The Economic Multiplier Effect of Local Business

Of course, all of that creativity takes real work. Independent bookstores often employ relatively large staffs, at least in comparison to their chain and no-box counterparts. The Institute for Local Self Reliance reports that for every $10 million in sales, local bookstores create 47 jobs. Contrast that with Amazon, which creates just 19, and you might realize that quirky girl hand-selling you a book of poetry is a representative of a powerful economic engine. (And before you ask: the bookstores in my region, at least, pay a living wage, and many offer strong employee benefits, from paid health insurance premiums to a monthly book credit and all the advanced reader copies you could want. I’m still working my way through my free book stash.)
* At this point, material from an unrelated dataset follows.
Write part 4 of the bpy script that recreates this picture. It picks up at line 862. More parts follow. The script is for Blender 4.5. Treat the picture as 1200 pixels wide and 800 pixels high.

And all those indie bookstores jobs act as a multiplier to other local businesses, too. Local employees tend to keep their money in the neighborhood: according to the 2018 Small Business Saturday Consumer Insights survey, “for every 10 jobs at a small business, another seven are supported in the local community.” Ditto the customers; speaking anecdotally, I can’t tell you how many times a shopper came into our store to pick up the latest volume of their teen’s favorite vampire series and ended up getting lunch at the taco place across the street, then browsing the gift shop down the block, then venturing to the coffee shop on the next corner to read the book they bought three stores ago. There’s something about the pace of the small bookstore that invites lingering even after you’ve wrapped up your stack of novels and ventured back out into the neighborhood.

So am I arguing that cities should dump money into building brand new mom and pop bookstores in the middle of nowhere and hoping a cluster of Main Street businesses spring up spontaneously around them? Far from it. As much as I love bookstores, there is no magic pill to city building—or at least, the magic is the ghost in the machinery of thousands of small decisions being made every day in a real, vital market. I think part of what makes small bookstores so enduring is that the best ones are opened and developed at strategic locations, making the most of their 5% margin in their real estate choices: at the outskirts of emerging neighborhoods that are just starting to see some good foot traffic, or at the end of that nice shopping street that peters out as you walk north.

But what cities would be wise to do, I think, is to recognize the powerful neighborhood-wide effect of the independent bookstore model, and soften the ground for more small businesses operating, by their nature, on small margins and small bets.

Provide micro-grants to offset the cost of rent and improvements to little stores that are starting to get a foothold. Lend them an unused theater space for free, and host an author event that will bring the store a lot of stability—and, likely, bring some real business to the nearby restaurants and shops on what’s likely to be a random weekday (at least in my city, there is a weird unwritten law that most author events happen on Thursdays). Help them cultivate a walkable streetscape outside their doors to make sure their customers can get there safely; slow down those cars. Landlords, too, should recognize that offering a lower rent to a low-margin but highly trafficked small business like a bookstore will often bring the foot traffic you need to keep the higher-paying coffee shop that you also known next door open and paying you rent. At the very least, it’s probably worth an experiment in a temporary rent reduction.

These things won’t make the same splash as a ribbon cutting on a new mall. But they might make your town stronger and richer for the long haul—and it can all start with something as small as a corner bookshop.